— Start DATASET CONTENT —
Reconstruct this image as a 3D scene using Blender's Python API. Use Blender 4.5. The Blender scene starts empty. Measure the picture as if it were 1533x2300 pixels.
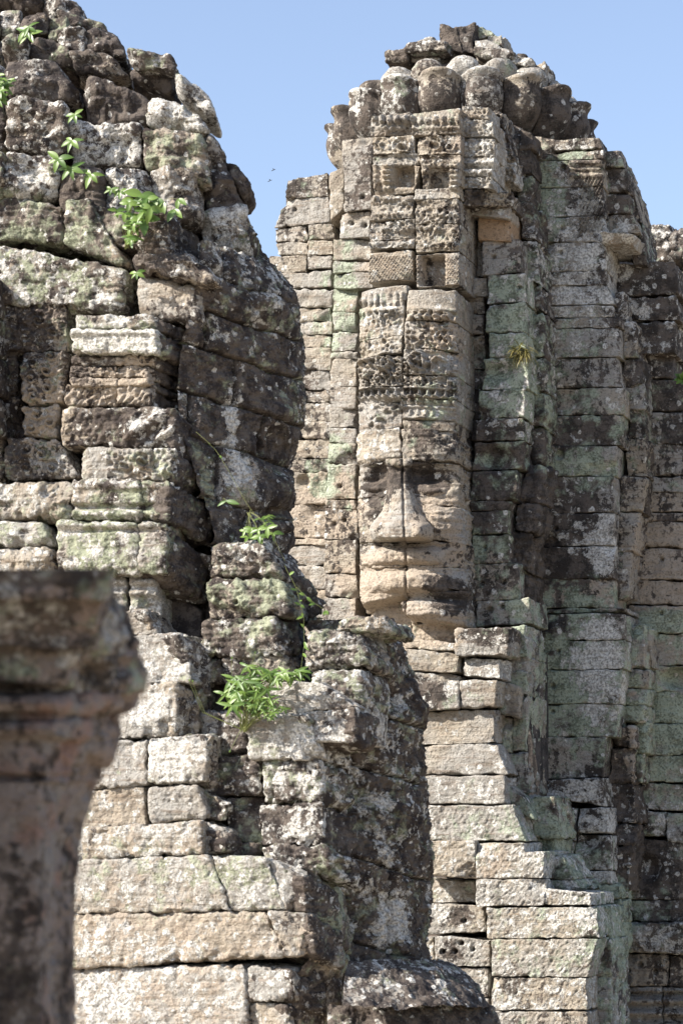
import bpy, math, random
import numpy as np
from math import radians as R
from mathutils import Vector

# ------------------------------------------------------------------ camera, world, sun, exposure
SC = bpy.context.scene
COL = SC.collection
CAM = np.array([0.0, 0.0, 1.7])
PITCH = R(8.0)
LENS = 85.0
FPX = LENS / 36.0 * 2300.0
SUN_AZ = 68.0      # degrees to the left of straight-behind-the-camera
SUN_EL = 36.0

cd = bpy.data.cameras.new('camera')
cam = bpy.data.objects.new('camera', cd)
COL.objects.link(cam)
cam.location = CAM
cam.rotation_euler = (R(90) + PITCH, 0, 0)
cd.sensor_fit = 'VERTICAL'
cd.sensor_height = 36.0
cd.lens = LENS
cd.clip_end = 3000
cd.dof.use_dof = True
cd.dof.focus_distance = 29.5
cd.dof.aperture_fstop = 4.8
SC.camera = cam

W = bpy.data.worlds.new('World')
SC.world = W
W.use_nodes = True
nt = W.node_tree
bg = nt.nodes['Background']
sky = nt.nodes.new('ShaderNodeTexSky')
sky.sky_type = 'NISHITA'
sky.sun_disc = False
sky.sun_elevation = R(SUN_EL)
sky.sun_rotation = R(180 + SUN_AZ)
sky.air_density = 1.0
sky.dust_density = 1.6
sky.ozone_density = 5.0
hsv = nt.nodes.new('ShaderNodeHueSaturation')
hsv.inputs['Saturation'].default_value = 0.78
nt.links.new(sky.outputs['Color'], hsv.inputs['Color'])
nt.links.new(hsv.outputs['Color'], bg.inputs['Color'])
bg.inputs['Strength'].default_value = 0.117

sl = bpy.data.lights.new('sun', 'SUN')
sl.energy = 5.0
sl.angle = R(0.55)
sl.color = (1.0, 0.935, 0.84)
so = bpy.data.objects.new('sun', sl)
COL.objects.link(so)
sdir = Vector((-math.sin(R(SUN_AZ)) * math.cos(R(SUN_EL)), -math.cos(R(SUN_AZ)) * math.cos(R(SUN_EL)), math.sin(R(SUN_EL))))
so.rotation_euler = sdir.to_track_quat('Z', 'Y').to_euler()
so.location = (-20, -5, 40)

SC.view_settings.view_transform = 'Standard'
SC.view_settings.look = 'None'
SC.view_settings.exposure = 1.12
SC.view_settings.gamma = 1.0

random.seed(7)
RNG = np.random.default_rng(11)

# ------------------------------------------------------------------ numeric helpers
GROUND = -3.2
PERM = np.random.default_rng(3).permutation(256).astype(np.int64)
PERM = np.concatenate([PERM, PERM])
_g = np.random.default_rng(5).normal(size=(256, 3))
GRAD = _g / np.linalg.norm(_g, axis=1)[:, None]


def noise(P):
    """gradient noise, about -0.8..0.8"""
    P = np.asarray(P, dtype=np.float64)
    I = np.floor(P).astype(np.int64)
    F = P - I
    U = F * F * F * (F * (F * 6 - 15) + 10)
    I &= 255
    out = 0
    for dx in (0, 1):
        wx = U[..., 0] if dx else 1 - U[..., 0]
        for dy in (0, 1):
            wy = U[..., 1] if dy else 1 - U[..., 1]
            for dz in (0, 1):
                wz = U[..., 2] if dz else 1 - U[..., 2]
                h = PERM[PERM[PERM[(I[..., 0] + dx) & 255] + ((I[..., 1] + dy) & 255)] + ((I[..., 2] + dz) & 255)]
                g = GRAD[h]
                d = g[..., 0] * (F[..., 0] - dx) + g[..., 1] * (F[..., 1] - dy) + g[..., 2] * (F[..., 2] - dz)
                out = out + d * wx * wy * wz
    return out * 1.5


def fbm(P, oct=3, gain=0.5):
    P = np.asarray(P)
    a, s, o = 1.0, 0, 0
    for i in range(oct):
        o = o + a * noise(P + 17.3 * i)
        s += a
        P = P * 2.03
        a *= gain
    return o / s


CP, SP = math.cos(PITCH), math.sin(PITCH)


def ray(px, py):
    px = np.asarray(px, float)
    py = np.asarray(py, float)
    a = (px - 766.5) / FPX
    b = (1150.0 - py) / FPX
    return np.stack([a, CP - b * SP, SP + b * CP], -1)


class Frame:
    """upright facade: th > 0 turns its front towards the left, w measures outwards from it"""
    def __init__(s, px, Y, th):
        d = ray(px, 1150)
        s.p0 = CAM + d * (Y / d[1])
        t = R(th)
        s.n = np.array([-math.sin(t), -math.cos(t), 0.0])
        s.u = np.array([math.cos(t), -math.sin(t), 0.0])

    def hit(s, px, py, w=0.0):
        d = ray(px, py)
        w = np.asarray(w, float)
        t = ((s.p0 - CAM) @ s.n + w) / (d @ s.n)
        return CAM + d * t[..., None]


def frame_at(P, th):
    f = Frame(0, 10, th)
    f.p0 = np.array(P)
    return f


class MB:
    """gathers surfaces into ONE mesh object"""
    def __init__(s):
        s.v, s.f, s.w, s.r, s.n = [], [], [], [], 0

    def add(s, v, f, wt=None, rnd=0.5):
        k = len(v)
        s.v.append(np.asarray(v, float))
        s.f.append(np.asarray(f, int) + s.n)
        if wt is None:
            wt = (0, 0, 0, 0)
        wt = np.asarray(wt, float)
        if wt.ndim == 1:
            wt = np.tile(wt, (k, 1))
        s.w.append(wt)
        s.r.append(np.full(k, rnd))
        s.n += k

    def build(s, name, mat, parent=None, label=None, smooth=True):
        v = np.concatenate(s.v)
        f = np.concatenate(s.f)
        off = np.array(parent_origin(parent))
        v = v - off
        me = bpy.data.meshes.new(name)
        me.vertices.add(len(v))
        me.vertices.foreach_set('co', v.astype(np.float32).ravel())
        k = f.shape[1]
        me.loops.add(len(f) * k)
        me.loops.foreach_set('vertex_index', f.astype(np.int32).ravel())
        me.polygons.add(len(f))
        me.polygons.foreach_set('loop_start', np.arange(0, len(f) * k, k, dtype=np.int32))
        me.polygons.foreach_set('loop_total', np.full(len(f), k, dtype=np.int32))
        me.polygons.foreach_set('use_smooth', np.full(len(f), smooth))
        me.update(calc_edges=True)
        a = me.attributes.new('wt', 'FLOAT_COLOR', 'POINT')
        a.data.foreach_set('color', np.concatenate(s.w).astype(np.float32).ravel())
        b = me.attributes.new('rnd', 'FLOAT', 'POINT')
        b.data.foreach_set('value', np.concatenate(s.r).astype(np.float32))
        me.materials.append(mat)
        o = bpy.data.objects.new(name, me)
        COL.objects.link(o)
        if parent:
            o.parent = parent
        if label:
            o['label'] = label
        return o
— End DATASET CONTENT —
- GIVEN INSTRUCTION
Give again exactly the lines running from the beginning of the material above through the line that contains "SC.camera = cam", and leave out every picture.

- TASK RESPONSE
Reconstruct this image as a 3D scene using Blender's Python API. Use Blender 4.5. The Blender scene starts empty. Measure the picture as if it were 1533x2300 pixels.
import bpy, math, random
import numpy as np
from math import radians as R
from mathutils import Vector

# ------------------------------------------------------------------ camera, world, sun, exposure
SC = bpy.context.scene
COL = SC.collection
CAM = np.array([0.0, 0.0, 1.7])
PITCH = R(8.0)
LENS = 85.0
FPX = LENS / 36.0 * 2300.0
SUN_AZ = 68.0      # degrees to the left of straight-behind-the-camera
SUN_EL = 36.0

cd = bpy.data.cameras.new('camera')
cam = bpy.data.objects.new('camera', cd)
COL.objects.link(cam)
cam.location = CAM
cam.rotation_euler = (R(90) + PITCH, 0, 0)
cd.sensor_fit = 'VERTICAL'
cd.sensor_height = 36.0
cd.lens = LENS
cd.clip_end = 3000
cd.dof.use_dof = True
cd.dof.focus_distance = 29.5
cd.dof.aperture_fstop = 4.8
SC.camera = cam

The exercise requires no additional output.